WORK INSTRUCTIONS → Extract the first line through the line containing "return U(P, z)" from the listing below, exactly as written.
* Start RECORDED INFORMATION *
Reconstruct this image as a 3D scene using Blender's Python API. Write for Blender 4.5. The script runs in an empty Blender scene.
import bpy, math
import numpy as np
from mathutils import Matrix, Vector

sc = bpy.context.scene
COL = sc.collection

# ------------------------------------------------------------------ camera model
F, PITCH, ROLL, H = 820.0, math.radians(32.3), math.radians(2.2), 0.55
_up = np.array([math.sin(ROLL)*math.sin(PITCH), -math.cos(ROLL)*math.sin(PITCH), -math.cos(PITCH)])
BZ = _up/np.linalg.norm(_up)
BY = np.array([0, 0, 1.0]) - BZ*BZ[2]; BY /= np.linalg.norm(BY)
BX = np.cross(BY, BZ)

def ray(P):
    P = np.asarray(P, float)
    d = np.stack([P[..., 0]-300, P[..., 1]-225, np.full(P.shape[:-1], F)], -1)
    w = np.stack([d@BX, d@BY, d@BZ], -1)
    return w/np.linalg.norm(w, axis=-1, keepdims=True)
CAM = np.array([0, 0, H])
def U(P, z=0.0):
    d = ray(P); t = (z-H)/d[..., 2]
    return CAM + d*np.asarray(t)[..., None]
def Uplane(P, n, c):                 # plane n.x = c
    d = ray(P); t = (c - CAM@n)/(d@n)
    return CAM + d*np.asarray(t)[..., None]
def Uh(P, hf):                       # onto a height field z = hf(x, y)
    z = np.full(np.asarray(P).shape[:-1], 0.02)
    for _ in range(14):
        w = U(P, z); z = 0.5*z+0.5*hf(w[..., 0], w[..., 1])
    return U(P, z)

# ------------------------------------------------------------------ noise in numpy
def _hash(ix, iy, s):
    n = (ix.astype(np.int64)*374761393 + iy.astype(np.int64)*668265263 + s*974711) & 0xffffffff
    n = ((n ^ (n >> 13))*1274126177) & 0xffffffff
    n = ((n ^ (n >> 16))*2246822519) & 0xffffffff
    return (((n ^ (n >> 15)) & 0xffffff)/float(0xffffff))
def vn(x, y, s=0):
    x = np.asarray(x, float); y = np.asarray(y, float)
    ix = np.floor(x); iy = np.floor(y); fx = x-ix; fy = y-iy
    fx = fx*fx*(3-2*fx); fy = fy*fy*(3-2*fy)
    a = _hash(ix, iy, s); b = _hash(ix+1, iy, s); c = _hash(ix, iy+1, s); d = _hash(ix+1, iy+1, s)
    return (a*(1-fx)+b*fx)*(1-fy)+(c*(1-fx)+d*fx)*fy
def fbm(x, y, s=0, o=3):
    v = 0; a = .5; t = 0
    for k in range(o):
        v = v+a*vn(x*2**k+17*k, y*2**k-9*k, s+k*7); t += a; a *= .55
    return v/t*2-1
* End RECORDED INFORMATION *
RESULT OF THE TASK →
Reconstruct this image as a 3D scene using Blender's Python API. Write for Blender 4.5. The script runs in an empty Blender scene.
import bpy, math
import numpy as np
from mathutils import Matrix, Vector

sc = bpy.context.scene
COL = sc.collection

# ------------------------------------------------------------------ camera model
F, PITCH, ROLL, H = 820.0, math.radians(32.3), math.radians(2.2), 0.55
_up = np.array([math.sin(ROLL)*math.sin(PITCH), -math.cos(ROLL)*math.sin(PITCH), -math.cos(PITCH)])
BZ = _up/np.linalg.norm(_up)
BY = np.array([0, 0, 1.0]) - BZ*BZ[2]; BY /= np.linalg.norm(BY)
BX = np.cross(BY, BZ)

def ray(P):
    P = np.asarray(P, float)
    d = np.stack([P[..., 0]-300, P[..., 1]-225, np.full(P.shape[:-1], F)], -1)
    w = np.stack([d@BX, d@BY, d@BZ], -1)
    return w/np.linalg.norm(w, axis=-1, keepdims=True)
CAM = np.array([0, 0, H])
def U(P, z=0.0):
    d = ray(P); t = (z-H)/d[..., 2]
    return CAM + d*np.asarray(t)[..., None]
def Uplane(P, n, c):                 # plane n.x = c
    d = ray(P); t = (c - CAM@n)/(d@n)
    return CAM + d*np.asarray(t)[..., None]
def Uh(P, hf):                       # onto a height field z = hf(x, y)
    z = np.full(np.asarray(P).shape[:-1], 0.02)
    for _ in range(14):
        w = U(P, z); z = 0.5*z+0.5*hf(w[..., 0], w[..., 1])
    return U(P, z)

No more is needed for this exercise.